We conclude that the better rule is that which implies the right to compensation for unused vacation time upon termination of the contract, absent an express agreement to the contrary.

We reach this conclusion because the contrary rule results in a forfeiture upon termination of the contract. Forfeitures are not favored, and contractual provisions seeking to effect a forfeiture must be stated in unambiguous language. Cooley v. Big Horn Harvestore Systems, Inc., 813 P.2d 736 (Colo.1991). Further, we believe this rule is consistent with Montgomery Ward & Co. v. Reich, 131 Colo. 407, 282 P.2d 1091 (1955), in which our supreme court held that, absent an express agreement, termination of an employment contract does not result in forfeiture of fringe benefits consisting of a profit sharing plan.

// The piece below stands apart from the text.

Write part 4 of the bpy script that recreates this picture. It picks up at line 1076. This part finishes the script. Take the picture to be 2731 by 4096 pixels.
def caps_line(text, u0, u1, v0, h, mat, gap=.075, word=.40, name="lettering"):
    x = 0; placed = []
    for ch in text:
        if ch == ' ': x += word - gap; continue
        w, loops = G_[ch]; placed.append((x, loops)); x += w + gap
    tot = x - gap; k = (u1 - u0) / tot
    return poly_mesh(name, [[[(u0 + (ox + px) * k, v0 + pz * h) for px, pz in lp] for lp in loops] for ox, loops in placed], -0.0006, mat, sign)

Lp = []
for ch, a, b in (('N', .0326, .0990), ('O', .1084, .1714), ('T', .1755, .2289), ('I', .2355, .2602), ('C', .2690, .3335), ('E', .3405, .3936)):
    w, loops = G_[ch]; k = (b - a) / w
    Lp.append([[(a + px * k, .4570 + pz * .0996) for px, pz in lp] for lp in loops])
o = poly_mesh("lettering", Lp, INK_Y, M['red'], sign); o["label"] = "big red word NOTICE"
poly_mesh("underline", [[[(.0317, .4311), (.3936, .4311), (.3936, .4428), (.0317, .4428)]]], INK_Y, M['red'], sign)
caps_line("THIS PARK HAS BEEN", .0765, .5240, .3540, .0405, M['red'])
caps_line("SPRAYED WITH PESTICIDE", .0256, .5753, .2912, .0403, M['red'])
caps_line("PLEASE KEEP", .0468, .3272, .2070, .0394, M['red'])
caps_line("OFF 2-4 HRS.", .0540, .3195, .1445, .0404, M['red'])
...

We reject the District's argument that public policy considerations require the denial of Thompson's claim for vacation pay. Although § 8-4-101(6), C.R.S. (1986 Repl.Vol. 3B) exempts school districts from the statutes governing wages, districts are not exempt from the law of contract construction. School districts can avoid demands on their resources for vacation pay by expressly providing in employment contracts that there is no right to vacation pay for unused accrued vacation time upon termination of the contract.

The judgment is reversed, and the cause is remanded for further proceedings consistent with the views expressed in this opinion.

STERNBERG, C.J., and NEY, J., concur.